● **WHAT NEEDS TO BE DONE**
Repeat the entire listing exactly.
^^^^^^^^
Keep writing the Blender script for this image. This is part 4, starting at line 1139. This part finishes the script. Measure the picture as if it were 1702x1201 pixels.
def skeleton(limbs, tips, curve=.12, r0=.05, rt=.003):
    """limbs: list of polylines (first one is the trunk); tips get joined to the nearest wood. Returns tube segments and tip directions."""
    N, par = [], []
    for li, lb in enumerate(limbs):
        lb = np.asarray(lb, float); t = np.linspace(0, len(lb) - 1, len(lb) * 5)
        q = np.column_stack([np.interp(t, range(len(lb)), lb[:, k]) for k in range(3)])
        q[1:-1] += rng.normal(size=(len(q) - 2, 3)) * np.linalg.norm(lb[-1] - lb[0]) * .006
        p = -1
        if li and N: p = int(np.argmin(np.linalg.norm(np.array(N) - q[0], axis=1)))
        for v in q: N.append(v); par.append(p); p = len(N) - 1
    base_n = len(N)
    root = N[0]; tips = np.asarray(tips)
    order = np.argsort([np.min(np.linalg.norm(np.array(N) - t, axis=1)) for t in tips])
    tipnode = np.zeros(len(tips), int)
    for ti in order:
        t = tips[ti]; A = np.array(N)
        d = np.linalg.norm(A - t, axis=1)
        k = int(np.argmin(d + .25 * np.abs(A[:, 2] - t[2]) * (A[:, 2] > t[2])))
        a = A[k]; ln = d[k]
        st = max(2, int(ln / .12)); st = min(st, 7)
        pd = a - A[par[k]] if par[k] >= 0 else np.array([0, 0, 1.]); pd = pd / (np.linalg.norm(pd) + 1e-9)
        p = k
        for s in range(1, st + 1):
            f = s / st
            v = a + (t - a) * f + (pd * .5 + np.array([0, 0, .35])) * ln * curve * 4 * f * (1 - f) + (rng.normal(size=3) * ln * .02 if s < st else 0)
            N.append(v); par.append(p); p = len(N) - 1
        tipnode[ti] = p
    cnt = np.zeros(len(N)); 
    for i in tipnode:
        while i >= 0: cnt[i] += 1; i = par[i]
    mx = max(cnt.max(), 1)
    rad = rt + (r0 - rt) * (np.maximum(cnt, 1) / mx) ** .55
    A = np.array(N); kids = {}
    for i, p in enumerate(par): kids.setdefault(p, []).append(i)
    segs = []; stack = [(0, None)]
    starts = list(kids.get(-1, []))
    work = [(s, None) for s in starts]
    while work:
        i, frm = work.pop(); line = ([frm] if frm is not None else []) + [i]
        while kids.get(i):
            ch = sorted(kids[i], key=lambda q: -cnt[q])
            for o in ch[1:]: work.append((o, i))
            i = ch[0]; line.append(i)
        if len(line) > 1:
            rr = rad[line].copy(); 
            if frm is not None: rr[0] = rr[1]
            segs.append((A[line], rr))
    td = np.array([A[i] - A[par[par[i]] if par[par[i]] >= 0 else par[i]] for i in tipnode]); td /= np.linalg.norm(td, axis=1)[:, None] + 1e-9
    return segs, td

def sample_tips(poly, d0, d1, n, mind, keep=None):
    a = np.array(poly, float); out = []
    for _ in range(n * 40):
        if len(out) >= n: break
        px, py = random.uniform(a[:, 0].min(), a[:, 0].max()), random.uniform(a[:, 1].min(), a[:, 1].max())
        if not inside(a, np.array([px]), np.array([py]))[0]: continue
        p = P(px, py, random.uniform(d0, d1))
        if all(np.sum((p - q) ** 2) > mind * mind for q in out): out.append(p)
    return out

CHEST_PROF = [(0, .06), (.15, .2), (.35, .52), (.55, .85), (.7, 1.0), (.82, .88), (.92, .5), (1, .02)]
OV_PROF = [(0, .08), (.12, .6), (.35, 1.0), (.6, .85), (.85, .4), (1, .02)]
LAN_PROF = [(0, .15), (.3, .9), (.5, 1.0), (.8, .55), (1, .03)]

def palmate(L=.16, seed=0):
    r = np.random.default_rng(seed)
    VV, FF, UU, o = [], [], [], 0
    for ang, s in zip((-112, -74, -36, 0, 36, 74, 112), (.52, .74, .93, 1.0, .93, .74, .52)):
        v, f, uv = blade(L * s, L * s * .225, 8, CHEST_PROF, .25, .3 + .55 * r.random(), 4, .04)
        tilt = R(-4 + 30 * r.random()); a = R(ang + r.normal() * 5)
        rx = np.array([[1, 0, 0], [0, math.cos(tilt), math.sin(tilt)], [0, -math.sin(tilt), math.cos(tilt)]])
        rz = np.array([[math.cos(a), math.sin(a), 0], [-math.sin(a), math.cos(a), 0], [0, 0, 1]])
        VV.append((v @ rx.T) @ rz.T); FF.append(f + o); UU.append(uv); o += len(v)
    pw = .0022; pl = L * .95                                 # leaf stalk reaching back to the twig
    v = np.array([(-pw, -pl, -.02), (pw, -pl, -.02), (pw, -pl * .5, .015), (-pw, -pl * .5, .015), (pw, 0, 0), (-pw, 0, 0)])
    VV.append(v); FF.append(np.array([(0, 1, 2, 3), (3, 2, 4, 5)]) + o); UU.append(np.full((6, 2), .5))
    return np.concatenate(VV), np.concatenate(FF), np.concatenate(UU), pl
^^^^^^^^
● **THE ANSWER**
Keep writing the Blender script for this image. This is part 4, starting at line 1139. This part finishes the script. Measure the picture as if it were 1702x1201 pixels.
def skeleton(limbs, tips, curve=.12, r0=.05, rt=.003):
    """limbs: list of polylines (first one is the trunk); tips get joined to the nearest wood. Returns tube segments and tip directions."""
    N, par = [], []
    for li, lb in enumerate(limbs):
        lb = np.asarray(lb, float); t = np.linspace(0, len(lb) - 1, len(lb) * 5)
        q = np.column_stack([np.interp(t, range(len(lb)), lb[:, k]) for k in range(3)])
        q[1:-1] += rng.normal(size=(len(q) - 2, 3)) * np.linalg.norm(lb[-1] - lb[0]) * .006
        p = -1
        if li and N: p = int(np.argmin(np.linalg.norm(np.array(N) - q[0], axis=1)))
        for v in q: N.append(v); par.append(p); p = len(N) - 1
    base_n = len(N)
    root = N[0]; tips = np.asarray(tips)
    order = np.argsort([np.min(np.linalg.norm(np.array(N) - t, axis=1)) for t in tips])
    tipnode = np.zeros(len(tips), int)
    for ti in order:
        t = tips[ti]; A = np.array(N)
        d = np.linalg.norm(A - t, axis=1)
        k = int(np.argmin(d + .25 * np.abs(A[:, 2] - t[2]) * (A[:, 2] > t[2])))
        a = A[k]; ln = d[k]
        st = max(2, int(ln / .12)); st = min(st, 7)
        pd = a - A[par[k]] if par[k] >= 0 else np.array([0, 0, 1.]); pd = pd / (np.linalg.norm(pd) + 1e-9)
        p = k
        for s in range(1, st + 1):
            f = s / st
            v = a + (t - a) * f + (pd * .5 + np.array([0, 0, .35])) * ln * curve * 4 * f * (1 - f) + (rng.normal(size=3) * ln * .02 if s < st else 0)
            N.append(v); par.append(p); p = len(N) - 1
        tipnode[ti] = p
    cnt = np.zeros(len(N)); 
    for i in tipnode:
        while i >= 0: cnt[i] += 1; i = par[i]
    mx = max(cnt.max(), 1)
    rad = rt + (r0 - rt) * (np.maximum(cnt, 1) / mx) ** .55
    A = np.array(N); kids = {}
    for i, p in enumerate(par): kids.setdefault(p, []).append(i)
    segs = []; stack = [(0, None)]
    starts = list(kids.get(-1, []))
    work = [(s, None) for s in starts]
    while work:
        i, frm = work.pop(); line = ([frm] if frm is not None else []) + [i]
        while kids.get(i):
            ch = sorted(kids[i], key=lambda q: -cnt[q])
            for o in ch[1:]: work.append((o, i))
            i = ch[0]; line.append(i)
        if len(line) > 1:
            rr = rad[line].copy(); 
            if frm is not None: rr[0] = rr[1]
            segs.append((A[line], rr))
    td = np.array([A[i] - A[par[par[i]] if par[par[i]] >= 0 else par[i]] for i in tipnode]); td /= np.linalg.norm(td, axis=1)[:, None] + 1e-9
    return segs, td

def sample_tips(poly, d0, d1, n, mind, keep=None):
    a = np.array(poly, float); out = []
    for _ in range(n * 40):
        if len(out) >= n: break
        px, py = random.uniform(a[:, 0].min(), a[:, 0].max()), random.uniform(a[:, 1].min(), a[:, 1].max())
        if not inside(a, np.array([px]), np.array([py]))[0]: continue
        p = P(px, py, random.uniform(d0, d1))
        if all(np.sum((p - q) ** 2) > mind * mind for q in out): out.append(p)
    return out

CHEST_PROF = [(0, .06), (.15, .2), (.35, .52), (.55, .85), (.7, 1.0), (.82, .88), (.92, .5), (1, .02)]
OV_PROF = [(0, .08), (.12, .6), (.35, 1.0), (.6, .85), (.85, .4), (1, .02)]
LAN_PROF = [(0, .15), (.3, .9), (.5, 1.0), (.8, .55), (1, .03)]

def palmate(L=.16, seed=0):
    r = np.random.default_rng(seed)
    VV, FF, UU, o = [], [], [], 0
    for ang, s in zip((-112, -74, -36, 0, 36, 74, 112), (.52, .74, .93, 1.0, .93, .74, .52)):
        v, f, uv = blade(L * s, L * s * .225, 8, CHEST_PROF, .25, .3 + .55 * r.random(), 4, .04)
        tilt = R(-4 + 30 * r.random()); a = R(ang + r.normal() * 5)
        rx = np.array([[1, 0, 0], [0, math.cos(tilt), math.sin(tilt)], [0, -math.sin(tilt), math.cos(tilt)]])
        rz = np.array([[math.cos(a), math.sin(a), 0], [-math.sin(a), math.cos(a), 0], [0, 0, 1]])
        VV.append((v @ rx.T) @ rz.T); FF.append(f + o); UU.append(uv); o += len(v)
    pw = .0022; pl = L * .95                                 # leaf stalk reaching back to the twig
    v = np.array([(-pw, -pl, -.02), (pw, -pl, -.02), (pw, -pl * .5, .015), (-pw, -pl * .5, .015), (pw, 0, 0), (-pw, 0, 0)])
    VV.append(v); FF.append(np.array([(0, 1, 2, 3), (3, 2, 4, 5)]) + o); UU.append(np.full((6, 2), .5))
    return np.concatenate(VV), np.concatenate(FF), np.concatenate(UU), pl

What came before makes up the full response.